Ketua Bawaslu RI, Rahmat Bagja menanggapi peringatan keras DKPP terhadap Ketua KPU RI terkait pencalonan Gibran Rakabuming. (IDN Times/Amir Faisol)
Bagja menyampaikan bahwa sesuai dengan rekomendasi pengawas luar negeri Kuala Lumpur, pemungutan suara metode pos dinilai bermasalah sejak proses pencocokan dan penelitian (coklit).
Adapun dalam proses coklit yang dilakukan oleh PPLN Kuala Lumpur, Bawaslu menemukan hanya sekitar 12 persen dari total sekitar 490 ribu pemilih di Kuala Lumpur yang tercoklit.
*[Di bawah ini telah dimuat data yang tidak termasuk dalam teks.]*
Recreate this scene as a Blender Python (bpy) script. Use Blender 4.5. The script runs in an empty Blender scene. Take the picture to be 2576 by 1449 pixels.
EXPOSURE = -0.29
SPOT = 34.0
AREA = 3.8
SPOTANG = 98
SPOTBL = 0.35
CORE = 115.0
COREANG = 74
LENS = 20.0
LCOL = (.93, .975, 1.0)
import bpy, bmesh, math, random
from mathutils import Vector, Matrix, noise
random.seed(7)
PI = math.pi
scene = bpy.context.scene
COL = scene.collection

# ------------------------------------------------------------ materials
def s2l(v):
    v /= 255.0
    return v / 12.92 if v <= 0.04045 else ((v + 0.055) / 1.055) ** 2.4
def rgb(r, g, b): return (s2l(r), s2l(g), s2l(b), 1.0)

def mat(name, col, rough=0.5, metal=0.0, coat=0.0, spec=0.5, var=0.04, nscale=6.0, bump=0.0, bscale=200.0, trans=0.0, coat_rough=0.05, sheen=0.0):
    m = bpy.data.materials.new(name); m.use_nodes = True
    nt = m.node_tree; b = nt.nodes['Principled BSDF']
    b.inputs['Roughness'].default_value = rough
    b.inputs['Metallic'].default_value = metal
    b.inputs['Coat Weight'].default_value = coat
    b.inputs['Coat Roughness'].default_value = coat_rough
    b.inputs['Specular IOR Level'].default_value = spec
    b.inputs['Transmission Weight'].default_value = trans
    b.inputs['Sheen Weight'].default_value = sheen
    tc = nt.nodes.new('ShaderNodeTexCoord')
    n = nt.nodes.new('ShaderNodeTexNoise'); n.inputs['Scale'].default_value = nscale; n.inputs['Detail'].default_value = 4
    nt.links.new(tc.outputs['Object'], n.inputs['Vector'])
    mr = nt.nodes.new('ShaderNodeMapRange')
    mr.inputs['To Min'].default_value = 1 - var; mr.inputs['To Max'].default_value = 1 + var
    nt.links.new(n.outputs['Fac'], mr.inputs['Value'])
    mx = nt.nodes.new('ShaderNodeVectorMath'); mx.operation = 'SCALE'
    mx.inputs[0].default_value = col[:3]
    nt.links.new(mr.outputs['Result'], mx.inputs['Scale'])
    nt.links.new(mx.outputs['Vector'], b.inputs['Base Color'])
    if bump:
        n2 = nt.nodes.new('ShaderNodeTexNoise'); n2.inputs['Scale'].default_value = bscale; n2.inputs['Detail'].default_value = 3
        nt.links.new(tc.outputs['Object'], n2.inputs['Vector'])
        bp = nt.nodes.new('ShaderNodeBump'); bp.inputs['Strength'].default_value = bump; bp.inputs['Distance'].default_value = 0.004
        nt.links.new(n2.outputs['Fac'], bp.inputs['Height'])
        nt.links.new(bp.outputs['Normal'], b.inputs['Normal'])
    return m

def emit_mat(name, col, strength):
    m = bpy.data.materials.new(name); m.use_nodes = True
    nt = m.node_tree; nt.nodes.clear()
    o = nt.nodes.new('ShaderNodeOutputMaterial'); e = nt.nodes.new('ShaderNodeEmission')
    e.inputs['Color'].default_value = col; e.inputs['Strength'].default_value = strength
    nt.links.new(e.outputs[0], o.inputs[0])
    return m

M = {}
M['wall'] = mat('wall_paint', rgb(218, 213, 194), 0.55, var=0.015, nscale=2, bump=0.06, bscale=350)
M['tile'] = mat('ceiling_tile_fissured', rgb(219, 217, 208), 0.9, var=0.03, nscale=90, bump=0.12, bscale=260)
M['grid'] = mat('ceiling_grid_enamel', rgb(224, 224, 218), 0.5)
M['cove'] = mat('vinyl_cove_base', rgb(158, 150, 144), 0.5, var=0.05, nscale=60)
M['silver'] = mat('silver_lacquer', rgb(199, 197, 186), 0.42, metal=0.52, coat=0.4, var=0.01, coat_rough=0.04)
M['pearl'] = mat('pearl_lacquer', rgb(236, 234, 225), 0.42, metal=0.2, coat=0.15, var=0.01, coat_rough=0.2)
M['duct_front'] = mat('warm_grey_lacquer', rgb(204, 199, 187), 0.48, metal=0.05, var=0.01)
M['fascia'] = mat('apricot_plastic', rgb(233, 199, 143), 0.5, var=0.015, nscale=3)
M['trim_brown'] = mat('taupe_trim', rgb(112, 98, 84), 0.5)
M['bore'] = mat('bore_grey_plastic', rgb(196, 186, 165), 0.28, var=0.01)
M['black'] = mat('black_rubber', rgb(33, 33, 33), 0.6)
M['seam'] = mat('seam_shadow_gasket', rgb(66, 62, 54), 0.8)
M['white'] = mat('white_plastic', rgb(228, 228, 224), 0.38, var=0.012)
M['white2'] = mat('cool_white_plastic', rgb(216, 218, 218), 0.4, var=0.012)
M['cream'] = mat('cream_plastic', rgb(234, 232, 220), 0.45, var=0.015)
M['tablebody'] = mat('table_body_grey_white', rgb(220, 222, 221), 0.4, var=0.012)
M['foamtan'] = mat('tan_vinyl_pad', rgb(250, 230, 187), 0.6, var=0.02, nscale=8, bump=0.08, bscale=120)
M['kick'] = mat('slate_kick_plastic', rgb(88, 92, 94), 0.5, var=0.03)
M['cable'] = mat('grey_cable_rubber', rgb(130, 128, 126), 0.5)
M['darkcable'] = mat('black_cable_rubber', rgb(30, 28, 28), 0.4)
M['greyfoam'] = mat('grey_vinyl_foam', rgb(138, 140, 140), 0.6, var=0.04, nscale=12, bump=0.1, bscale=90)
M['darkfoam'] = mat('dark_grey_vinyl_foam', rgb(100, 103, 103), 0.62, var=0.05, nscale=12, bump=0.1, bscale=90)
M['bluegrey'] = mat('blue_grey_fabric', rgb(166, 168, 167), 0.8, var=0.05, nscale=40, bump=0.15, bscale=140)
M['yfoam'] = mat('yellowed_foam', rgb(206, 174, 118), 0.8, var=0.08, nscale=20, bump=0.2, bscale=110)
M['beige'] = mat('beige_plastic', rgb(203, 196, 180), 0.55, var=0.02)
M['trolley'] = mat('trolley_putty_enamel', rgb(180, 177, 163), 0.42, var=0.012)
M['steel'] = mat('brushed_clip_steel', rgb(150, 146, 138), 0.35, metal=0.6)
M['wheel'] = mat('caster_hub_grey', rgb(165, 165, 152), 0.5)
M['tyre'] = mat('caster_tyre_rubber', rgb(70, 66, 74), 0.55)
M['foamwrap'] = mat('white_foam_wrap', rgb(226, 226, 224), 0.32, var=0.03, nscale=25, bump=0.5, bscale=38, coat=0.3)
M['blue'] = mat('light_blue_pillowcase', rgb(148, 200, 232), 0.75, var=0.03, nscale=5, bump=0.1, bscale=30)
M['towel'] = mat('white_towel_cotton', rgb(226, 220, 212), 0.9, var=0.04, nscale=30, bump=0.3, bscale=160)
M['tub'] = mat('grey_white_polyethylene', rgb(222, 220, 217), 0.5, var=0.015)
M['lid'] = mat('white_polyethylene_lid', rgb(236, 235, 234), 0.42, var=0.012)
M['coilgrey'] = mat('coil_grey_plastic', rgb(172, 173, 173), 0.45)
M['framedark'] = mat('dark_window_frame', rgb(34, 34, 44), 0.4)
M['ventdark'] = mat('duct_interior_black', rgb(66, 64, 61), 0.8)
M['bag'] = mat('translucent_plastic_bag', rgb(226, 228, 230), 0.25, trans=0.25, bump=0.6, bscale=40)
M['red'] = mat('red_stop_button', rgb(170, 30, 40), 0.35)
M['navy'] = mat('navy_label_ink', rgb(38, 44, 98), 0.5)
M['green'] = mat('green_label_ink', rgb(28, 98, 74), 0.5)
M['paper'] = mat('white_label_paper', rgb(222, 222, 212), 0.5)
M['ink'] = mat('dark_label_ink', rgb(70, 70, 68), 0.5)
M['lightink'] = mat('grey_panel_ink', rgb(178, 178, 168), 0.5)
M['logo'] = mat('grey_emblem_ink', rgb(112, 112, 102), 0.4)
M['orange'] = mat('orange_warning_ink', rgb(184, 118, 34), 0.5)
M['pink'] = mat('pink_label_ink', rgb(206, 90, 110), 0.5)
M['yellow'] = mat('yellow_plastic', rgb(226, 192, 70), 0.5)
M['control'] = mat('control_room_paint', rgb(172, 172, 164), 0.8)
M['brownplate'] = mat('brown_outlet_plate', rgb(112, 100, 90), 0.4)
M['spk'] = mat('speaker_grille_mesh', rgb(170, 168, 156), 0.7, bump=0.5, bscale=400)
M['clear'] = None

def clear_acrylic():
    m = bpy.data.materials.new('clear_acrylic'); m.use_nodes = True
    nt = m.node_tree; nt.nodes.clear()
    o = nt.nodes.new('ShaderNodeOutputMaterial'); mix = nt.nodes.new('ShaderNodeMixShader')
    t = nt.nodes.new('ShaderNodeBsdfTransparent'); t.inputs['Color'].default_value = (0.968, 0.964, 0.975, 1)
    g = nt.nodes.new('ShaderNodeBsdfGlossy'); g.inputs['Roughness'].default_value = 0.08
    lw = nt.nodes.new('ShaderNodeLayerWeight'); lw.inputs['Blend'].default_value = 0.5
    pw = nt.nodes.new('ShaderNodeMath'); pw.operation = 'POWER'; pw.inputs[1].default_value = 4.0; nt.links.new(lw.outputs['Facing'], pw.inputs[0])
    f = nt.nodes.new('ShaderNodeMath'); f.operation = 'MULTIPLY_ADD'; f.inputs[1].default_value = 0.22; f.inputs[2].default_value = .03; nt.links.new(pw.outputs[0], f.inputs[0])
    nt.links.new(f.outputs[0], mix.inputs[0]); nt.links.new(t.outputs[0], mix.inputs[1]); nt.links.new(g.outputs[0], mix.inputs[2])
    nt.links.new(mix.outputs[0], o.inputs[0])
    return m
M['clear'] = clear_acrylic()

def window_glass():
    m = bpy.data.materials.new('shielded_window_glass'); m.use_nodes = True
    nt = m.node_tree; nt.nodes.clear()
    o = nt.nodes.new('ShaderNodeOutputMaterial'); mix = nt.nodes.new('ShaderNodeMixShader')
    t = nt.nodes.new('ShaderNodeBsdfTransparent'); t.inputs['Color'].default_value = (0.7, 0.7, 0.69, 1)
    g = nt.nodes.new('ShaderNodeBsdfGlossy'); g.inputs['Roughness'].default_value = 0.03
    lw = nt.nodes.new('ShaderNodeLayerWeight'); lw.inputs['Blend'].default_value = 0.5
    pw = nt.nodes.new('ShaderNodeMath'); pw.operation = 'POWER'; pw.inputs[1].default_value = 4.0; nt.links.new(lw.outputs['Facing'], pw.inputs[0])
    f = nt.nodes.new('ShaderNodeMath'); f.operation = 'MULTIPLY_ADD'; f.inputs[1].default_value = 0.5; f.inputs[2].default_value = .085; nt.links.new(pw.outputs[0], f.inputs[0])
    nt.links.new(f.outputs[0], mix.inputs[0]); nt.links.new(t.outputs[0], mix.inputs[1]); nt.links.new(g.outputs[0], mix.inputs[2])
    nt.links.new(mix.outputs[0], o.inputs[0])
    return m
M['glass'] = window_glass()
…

Akibatnya, pemilihan di sana mengalami banyak kendala. Termasuk, pada hari pemungutan suara, jumlah daftar pemilih khusus (DPK) membeludak hingga sekitar 50 persen di Kuala Lumpur.
Padahal pemilih DPK diperuntukkan untuk mereka yang tidak masuk daftar pemilih.
“Basis DPT itu seharusnya pemutakhiran data pemilih apakah yang bersangkutan tinggal di situ atau tidak. Kalau tidak tinggal di situ ya jadi masalah karena itu data tahun 2019 yang dimutakhirkan seharusnya, tapi rupanya misalnya temuan kita di lapangan ada yang nomor paspornya nomor paspor lama baru bisa dia masuk DPT,” ungkap Bagja.
“PPLN memperbarui tapi tidak sebesar 490 ribu dalam coklitnya. Itu temuan kami di lapangan. Jadi ada permasalahan itu. Jadi ada 490 ribuan kan kalau enggak salah DPT, hanya 68 ribu atau 64 ribu yang tercoklit,” lanjutnya.